If you like to cruise aimlessly, it
should be noted that these vehicles can’t compare to Far Cry 2. Also, the
first-person view is a little weird since the camera is positioned just behind
the vehicle’s front end, and when you enter and exit, the screen goes black to
compensate for the lack of animations. Aside from being a visual nuisance – not
to mention a cheap way to avoid producing a graphic effect that’s fairly
standard these days – the black screen can be somewhat dangerous. If you exit
while driving (crazy, yes, but Grand Theft Auto taught me to do it), you’ll have
to look around for a couple seconds to figure out where your car went after the
black screen is lifted. That’s a far cry from, well, Far Cry’s way of handling
it, and certainly can’t compare to the Grand Theft Auto series, which visualizes
everything in real-time regardless of the character’s viewpoint.
However, Dragon Rising isn’t really
about the vehicles, nor was it made to be a graphically breathtaking game.
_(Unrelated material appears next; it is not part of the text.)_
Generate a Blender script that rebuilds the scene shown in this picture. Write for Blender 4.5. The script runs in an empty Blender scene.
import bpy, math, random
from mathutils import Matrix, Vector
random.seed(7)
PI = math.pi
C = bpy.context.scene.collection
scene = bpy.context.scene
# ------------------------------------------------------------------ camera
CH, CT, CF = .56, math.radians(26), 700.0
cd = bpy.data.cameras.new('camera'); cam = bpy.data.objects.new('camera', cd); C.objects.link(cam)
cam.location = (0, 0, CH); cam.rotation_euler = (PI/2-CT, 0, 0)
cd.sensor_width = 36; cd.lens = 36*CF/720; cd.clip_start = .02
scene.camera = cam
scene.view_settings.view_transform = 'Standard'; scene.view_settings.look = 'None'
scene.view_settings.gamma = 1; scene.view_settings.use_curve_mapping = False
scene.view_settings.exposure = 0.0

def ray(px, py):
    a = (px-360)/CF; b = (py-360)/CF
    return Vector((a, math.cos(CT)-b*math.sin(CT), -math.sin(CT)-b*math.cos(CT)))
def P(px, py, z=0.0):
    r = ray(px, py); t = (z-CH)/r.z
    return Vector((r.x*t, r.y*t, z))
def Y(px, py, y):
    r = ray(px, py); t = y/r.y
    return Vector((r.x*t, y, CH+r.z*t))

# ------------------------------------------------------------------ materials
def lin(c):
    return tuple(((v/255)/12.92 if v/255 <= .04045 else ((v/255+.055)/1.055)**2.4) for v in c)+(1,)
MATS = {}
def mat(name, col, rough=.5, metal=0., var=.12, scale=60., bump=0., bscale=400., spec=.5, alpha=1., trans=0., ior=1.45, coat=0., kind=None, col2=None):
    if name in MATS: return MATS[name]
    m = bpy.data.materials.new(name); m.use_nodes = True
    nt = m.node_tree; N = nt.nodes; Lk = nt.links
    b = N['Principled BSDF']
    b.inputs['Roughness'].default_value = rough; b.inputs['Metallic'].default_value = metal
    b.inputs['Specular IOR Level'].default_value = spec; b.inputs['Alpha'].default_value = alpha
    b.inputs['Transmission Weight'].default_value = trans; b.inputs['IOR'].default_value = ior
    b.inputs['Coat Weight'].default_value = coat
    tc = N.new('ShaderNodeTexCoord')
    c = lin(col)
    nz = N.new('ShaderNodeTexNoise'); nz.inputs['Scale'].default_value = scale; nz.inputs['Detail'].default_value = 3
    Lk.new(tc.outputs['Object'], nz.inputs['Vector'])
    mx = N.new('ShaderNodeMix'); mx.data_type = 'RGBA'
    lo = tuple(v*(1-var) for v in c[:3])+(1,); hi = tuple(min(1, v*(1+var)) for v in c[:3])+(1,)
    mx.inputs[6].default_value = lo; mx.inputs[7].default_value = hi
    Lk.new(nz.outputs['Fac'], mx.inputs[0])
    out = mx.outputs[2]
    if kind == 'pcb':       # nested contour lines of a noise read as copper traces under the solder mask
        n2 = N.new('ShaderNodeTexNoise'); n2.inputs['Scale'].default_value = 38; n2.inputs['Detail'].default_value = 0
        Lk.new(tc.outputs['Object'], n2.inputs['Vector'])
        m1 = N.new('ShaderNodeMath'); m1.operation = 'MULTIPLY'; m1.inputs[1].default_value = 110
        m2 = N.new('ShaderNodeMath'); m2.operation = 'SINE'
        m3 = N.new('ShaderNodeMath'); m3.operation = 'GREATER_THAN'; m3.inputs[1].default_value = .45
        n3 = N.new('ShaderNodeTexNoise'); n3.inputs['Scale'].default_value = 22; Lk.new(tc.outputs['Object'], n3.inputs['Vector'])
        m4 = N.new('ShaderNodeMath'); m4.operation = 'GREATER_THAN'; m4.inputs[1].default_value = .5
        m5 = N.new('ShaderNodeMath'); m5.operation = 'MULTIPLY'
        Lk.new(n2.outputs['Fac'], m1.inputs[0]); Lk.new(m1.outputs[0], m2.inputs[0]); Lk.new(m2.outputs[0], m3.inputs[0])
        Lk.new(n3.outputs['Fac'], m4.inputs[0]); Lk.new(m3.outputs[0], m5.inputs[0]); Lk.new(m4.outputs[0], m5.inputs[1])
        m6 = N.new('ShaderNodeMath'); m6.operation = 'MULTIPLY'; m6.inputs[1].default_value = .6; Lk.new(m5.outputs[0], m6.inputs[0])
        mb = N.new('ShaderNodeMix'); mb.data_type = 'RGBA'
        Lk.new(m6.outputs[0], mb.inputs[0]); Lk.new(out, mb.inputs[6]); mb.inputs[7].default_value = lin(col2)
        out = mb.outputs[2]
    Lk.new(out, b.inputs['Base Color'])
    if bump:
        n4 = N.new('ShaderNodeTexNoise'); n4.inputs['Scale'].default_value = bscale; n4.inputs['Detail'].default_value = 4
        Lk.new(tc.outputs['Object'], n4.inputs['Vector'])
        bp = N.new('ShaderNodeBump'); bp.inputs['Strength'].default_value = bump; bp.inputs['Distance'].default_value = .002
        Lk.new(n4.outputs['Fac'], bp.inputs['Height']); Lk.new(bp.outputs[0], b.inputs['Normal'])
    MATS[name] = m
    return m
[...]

Contrary to most shooters, the realism comes from the gameplay, not the
graphics. Unlike the screenshots on the box and some that are online, which were
handpicked (and possibly enhanced) for promotional purposes, the actual in-game
graphics are average. There are a couple of cool visual touches, my favorite
being the subtle focus changes that occur when using the scope, which
selectively and realistically blurs unnecessary parts of the background. But the
environments are iffy, the explosions are plain, the death animations are
generic, and most structures are rock-solid objects that can’t be destroyed.
Dragon Rising may not be for
everyone, and it may not have the power to turn heads in the way its
graphically-rich competitors can. But if you want a deeper, more challenging
(and at times more meaningful) shooter experience than the average run-and-gun
FPS, Dragon Rising can provide you with one that ranked realism as high as its
entertainment value without sacrificing a thing.
|
Gameplay: 8.0
Intense and often brutal, Operation Flashpoint: Dragon Rising is a deep,
strategy-filled combat experience. Its flaws, mind you, are technical and
visual; the combat, however, is excellent.
Graphics: 6.9
Excluding a few moments of amusement, Dragon Rising is far from being the
best-looking PS3 shooter.
Sound: 6.0
Not much to it. The music and sound effects are too subtle for their own
good. In the case of a war game, that wasn’t necessarily the most sound
decision the developers could make.
Difficulty: Medium/Hard
Brace yourself for one of the most difficult first-person shooters of the
year.
Concept: 7.5
Not exactly a fresh concept, but certainly a fresh execution for a console
FPS.
Multiplayer: 7.5
The slower pace of the game is not as easy to embrace when facing real
combatants; it’s still intense but isn’t quite as rewarding.
Overall: 7.7
An excellent shooter that, like so many, fails to deliver a flawless
experience, Operation Flashpoint: Dragon Rising is a game that most everyone
should play. It wasn’t designed for everyone; the average Halo junkie may not be
amused by Dragon Rising’s cutthroat gameplay. But everyone should at least give
it a try, if only to see that there are other ways of developing a first-person
shooter, some of which can be wonderful – as long as you give them the chance.